---------- Data extract

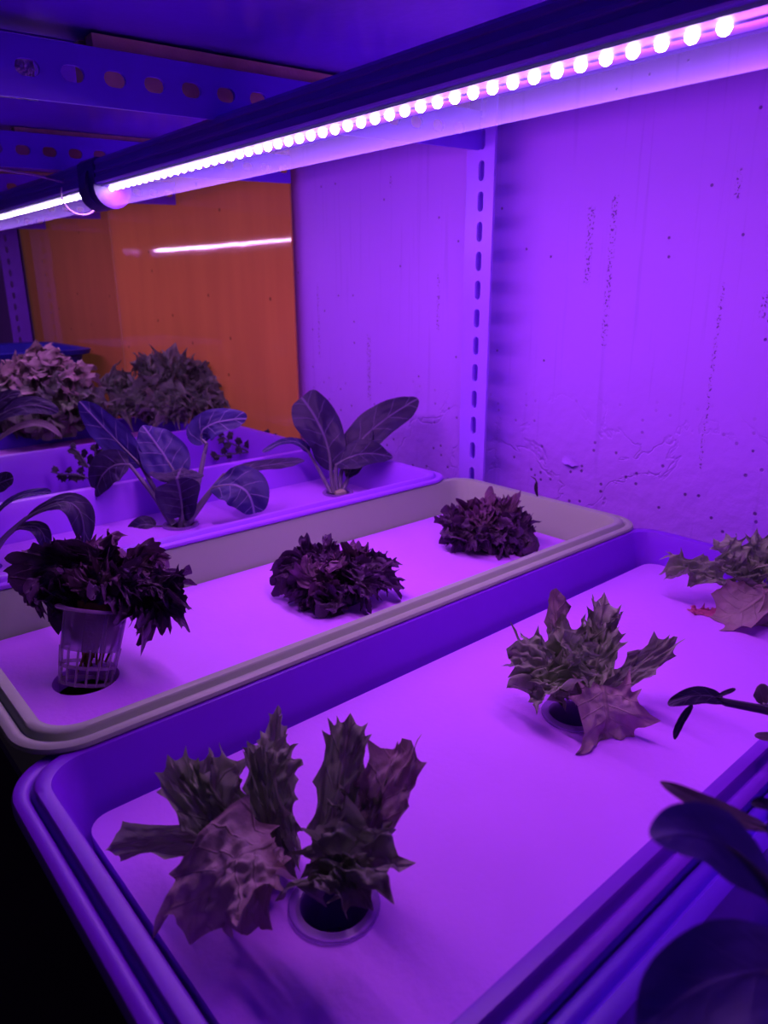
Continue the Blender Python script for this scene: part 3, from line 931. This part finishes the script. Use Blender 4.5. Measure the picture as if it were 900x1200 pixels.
dD1 = D1.dot(FWD)
seedling('tiny fern-like seedling at the left in front of the grey round-leaved green', D1, [
    ([(108, 590, 0), (108, 562, 0), (104, 548, 0), (92, 530, 0), (84, 524, 0)], [(104, 548, 90, 542), (100, 542, 86, 534), (95, 534, 78, 528), (88, 527, 82, 520), (98, 538, 100, 526), (104, 546, 108, 532)], 8),
    ([(108, 590, 0), (108, 562, 0), (110, 545, 0), (112, 526, 0)], [(110, 545, 120, 536), (111, 535, 122, 528), (112, 530, 106, 522), (112, 528, 117, 521)], 8),
    ([(108, 590, 0), (108, 562, 0), (90, 556, -.02), (72, 556, -.02), (60, 553, -.02)], [(96, 557, 92, 548), (88, 556, 80, 564), (82, 556, 78, 549), (74, 556, 68, 563), (68, 555, 60, 549), (92, 557, 98, 564), (86, 556, 90, 566), (78, 556, 72, 566)], 9),
    ([(108, 590, 0), (108, 562, 0), (118, 550, 0), (132, 544, 0)], [(116, 552, 110, 543), (120, 550, 130, 553), (126, 546, 124, 536), (130, 545, 138, 538), (130, 545, 134, 533)], 10)], dD1)
dD2 = D2.dot(FWD)
seedling('tiny trailing seedling between the two leafy greens near the orange sheet', D2, [
    ([(292, 553, 0), (292, 530, 0), (280, 524, 0), (268, 518, 0), (262, 512, 0)], [(285, 527, 276, 532), (278, 523, 282, 513), (272, 520, 262, 526), (266, 516, 274, 508), (264, 514, 256, 520), (262, 512, 254, 508)], 10),
    ([(292, 553, 0), (292, 530, 0), (298, 520, 0), (308, 513, 0), (318, 511, 0)], [(294, 526, 286, 518), (298, 520, 308, 524), (302, 516, 298, 508), (306, 514, 314, 520), (312, 512, 310, 505), (316, 511, 324, 516), (300, 518, 304, 528)], 11),
    ([(292, 553, 0), (292, 530, 0), (272, 532, -.02), (252, 536, -.02)], [(282, 531, 276, 524), (272, 532, 266, 538), (266, 533, 258, 527), (258, 535, 250, 540), (254, 536, 246, 532)], 9)], dD2)


# the two large heads near the orange sheet: many frilled leaves radiating from a centre
def head(name, label, base, cx, cy, rx, ry, mats, n, ruf, teeth, w, seed, td=.25, topn=.4):
    t = thing(name, label, 'lettuce', base, 'large frilly lettuces at the back')
    d0 = base.dot(FWD)
    rnd = random.Random(seed)
    for i in range(n):
        f = i / n
        el = f * 1.05                                  # 0 = outer / low leaf, 1 = heart
        ang = i * 2.39996
        out = math.cos(min(el, 1) * math.pi / 2 * .92)
        dx = math.cos(ang) * out * rx * rnd.uniform(.9, 1.08)
        dz = math.sin(ang) * out * .75
        up = (.12 + .92 * math.sin(min(el, 1) * math.pi / 2)) * ry * rnd.uniform(.88, 1.05)
        tip = pt(cx + dx, cy - up, d0 + dz * rx * d0 / F)
        b = pt(cx + dx * .08, cy - 4, d0 + dz * .02)
        md = pt(cx + dx * .72, cy - up * .62 - ry * .16, d0 + dz * rx * d0 / F * .72)
        nn = (math.cos(ang) * .5, .35 + .5 * (1 - f), .6 - .35 * dz)
        g = leaf_geo(b, md, tip, w * rnd.uniform(.85, 1.15) * d0 / F, cam_n(nn), seed=seed + i, teeth=teeth, td=td, sharp=2.2, ruf=ruf, cup=.2,
                     crinkle=.14, egg=.40, K=13, M=5, curl=.05, sq=.75, ff=((4, .12, 1.6), (9, .10, 2.5), (17, .055, 4.5)))
        add_leaf('leaf', t, MAT[mats[int(f * len(mats))]], g, base.z)
    return t


head('frilled_lettuce', 'large pinkish curly lettuce head at the far left by the blue tub', E1, 50, 520, 76, 100, ['oak_dark', 'greyfrill', 'frill', 'frill', 'frill'], 62, .03, 34, 44, 11, .12)
plant_px('frilled_lettuce', 'large grey-green curly lettuce in front of the orange sheet', 'lettuce', E2, -1.06, [
    dict(b=(196, 495, .0), m=(200, 445, .02), t=(206, 404, .04), w=62, n=(.1, .3, .95)),
    dict(b=(196, 495, .05), m=(180, 445, .08), t=(176, 412, .10), w=56, n=(.3, .3, .9)),
    dict(b=(198, 495, .04), m=(222, 448, .06), t=(232, 418, .08), w=48, n=(-.2, .3, .9)),
    dict(b=(200, 495, .0), m=(238, 460, .0), t=(262, 440, .0), w=50, n=(-.2, .5, .8)),
    dict(b=(200, 495, -.05), m=(240, 475, -.06), t=(268, 470, -.06), w=44, n=(-.1, .6, .8)),
    dict(b=(192, 495, .0), m=(150, 460, .0), t=(130, 442, .02), w=58, n=(.2, .4, .9)),
    dict(b=(190, 495, -.05), m=(150, 475, -.06), t=(122, 470, -.06), w=54, n=(.1, .6, .8)),
    dict(b=(194, 492, -.05), m=(168, 470, -.14), t=(152, 500, -.16), w=66, n=(.1, .6, .8)),
    dict(b=(196, 490, -.05), m=(198, 466, -.15), t=(194, 508, -.18), w=70, n=(0, .6, .8)),
    dict(b=(200, 490, -.05), m=(225, 470, -.14), t=(240, 500, -.16), w=60, n=(-.1, .6, .8)),
    dict(b=(196, 492, -.02), m=(190, 455, -.05), t=(184, 432, -.04), w=60, n=(.1, .5, .85)),
    dict(b=(198, 492, -.02), m=(212, 460, -.06), t=(222, 440, -.05), w=54, n=(-.1, .5, .85)),
], dict(OAK, mat='greyfrill', jit=1, ws=1.1, teeth=19, frill=.10), 'large frilly lettuces at the back')
E3 = on_plane(-40, 540)
plant_px('bok_choy', 'dim long-leaved green at the left photo edge before the curly heads', 'bok choy', E3, None, [
    dict(b=(-20, 500, .0), m=(25, 476, -.02), t=(68, 484, -.02), w=34, n=(0, .5, .85), mat='choy', stem=[(-40, 540, 0), (-34, 520, 0), (-20, 500, 0)]),
    dict(b=(-10, 522, -.02), m=(36, 496, -.04), t=(72, 512, -.04), w=13, n=(0, .6, .8), mat='choy_grey', stem=[(-40, 540, 0), (-26, 532, 0), (-10, 522, -.02)]),
    dict(b=(-25, 500, .02), m=(0, 470, .02), t=(24, 462, .02), w=26, n=(0, .5, .85), mat='choy', stem=[(-40, 540, 0), (-36, 520, 0), (-25, 500, .02)]),
], CH)

# foreground greens in the near tray
plant_px('bok_choy', 'big blurred dark-leaved green in the lower right corner', 'bok choy', Z1, None, [
    dict(b=(905, 1045, -.40), m=(838, 985, -.42), t=(766, 985, -.44), w=84, n=(-.2, .75, .65), mat='choy_near', egg=-.05, wave=.05, crinkle=.02, stem=[(960, 1190, -.1), (940, 1110, -.3), (905, 1045, -.40)], sr=.012),
    dict(b=(905, 972, -.25), m=(838, 948, -.27), t=(774, 916, -.27), w=26, n=(-.3, .7, .65), mat='choy_grey', egg=-.1, crinkle=.02, stem=[(960, 1190, -.1), (950, 1040, -.2), (905, 972, -.25)], sr=.008),
    dict(b=(930, 955, -.2), m=(902, 944, -.22), t=(880, 942, -.22), w=18, n=(-.3, .7, .65), mat='choy', egg=-.1, stem=[(960, 1190, -.1), (955, 1040, -.2), (930, 955, -.2)], sr=.008),
    dict(b=(930, 1010, -.38), m=(960, 965, -.40), t=(1010, 950, -.42), w=100, n=(.1, .75, .65), mat='choy_near', egg=-.05, wave=.05, stem=[(960, 1190, -.1), (948, 1080, -.3), (930, 1010, -.38)], sr=.012),
], CH)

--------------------

• [What needs to be done]: Return each line where "from" shows up.

• [Problem solution]:
Continue the Blender Python script for this scene: part 3, from line 931. This part finishes the script. Use Blender 4.5. Measure the picture as if it were 900x1200 pixels.
# the two large heads near the orange sheet: many frilled leaves radiating from a centre